Las repercusiones del “reportaje definitivo”

Conscientes del impacto que tendría la obra de Hersey, los editores de The New Yorker se anticiparon, y enviaron ejemplares de cortesía a varios medios, quienes hicieron eco del reportaje, incluso lo reseñaron como si se tratara de un libro. La voz se corrió por Estados Unidos, se acabaron todas las copias de la revista y el texto fue publicado en otros medios, tal cual se imprimió en su versión original, pues Hersey no aprobó ningún recorte o edición. De ahí en adelante, las anécdotas que hablan sobre el impacto de Hiroshima son interminables y difíciles de cotejar, como pasa cuando algo —incluso un trabajo periodístico— es elevado a la categoría de mito.

Se dice que Albert Einstein visiblemente conmovido por las consecuencias del arma que, sin querer, había ayudado a crear, mandó a pedir, sin éxito, mil copias de aquella edición para repartirlas entre sus colegas y amigos. Hiroshima fue leído en varias cadenas de radio estadounidenses. Se imprimió como libro en noviembre de ese mismo año: 1946, fue traducido a decenas de idiomas —la traducción japonesa la hizo el pastor Tanimoto, uno de los sobrevivientes del reportaje, y fue distribuido en ese país en 1949—, se esparció por el mundo, lo llamaron “el más famoso artículo de revista jamás publicado”, “el reportaje definitivo” sobre el desastre atómico…, y, a 75 años de su publicación, cuentan que nunca ha sido descatalogado.

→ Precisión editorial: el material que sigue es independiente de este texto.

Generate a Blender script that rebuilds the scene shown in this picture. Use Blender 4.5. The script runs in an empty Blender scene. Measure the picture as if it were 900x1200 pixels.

El trabajo de Hersey fue también leído, durante cuatro noches seguidas, en la estación de la cadena pública británica, la BBC, y luego en una sola edición. En una publicación del aquel medio se asegura que la BBC, como muchos, quiso entrevistar a Hersey, pero él casi no daba entrevistas sobre su reportaje, dio “tres o cuatro”, porque, según respondió en un telegrama, tenía la “política de dejar la historia hablar por sí sola sin palabras adicionales mías u otros” (sic).

Hersey murió en 1993, cerca de cumplir 79 años, pero antes volvió a Japón y escribió el último capítulo de Hiroshima, “Las secuelas del desastre”. Lo hizo en 1985, cuando se cumplieron cuarenta años del bombardeo y todavía vivían cuatro protagonistas del reportaje. El capítulo final fue publicado también por The New Yorker y en las siguientes ediciones del libro. Después de los bombardeos de Hiroshima y Nagasaki, no se han vuelto a realizar ataques con armas nucleares en ninguna otra población. En tiempos en los que la tecnología encandila y el periodismo no siempre pone el foco en lo humano, la obra de Hersey no solo persiste como un recordatorio de la tragedia, sino también —quiero creer— como una advertencia y lección. Y no solo respecto a la guerra.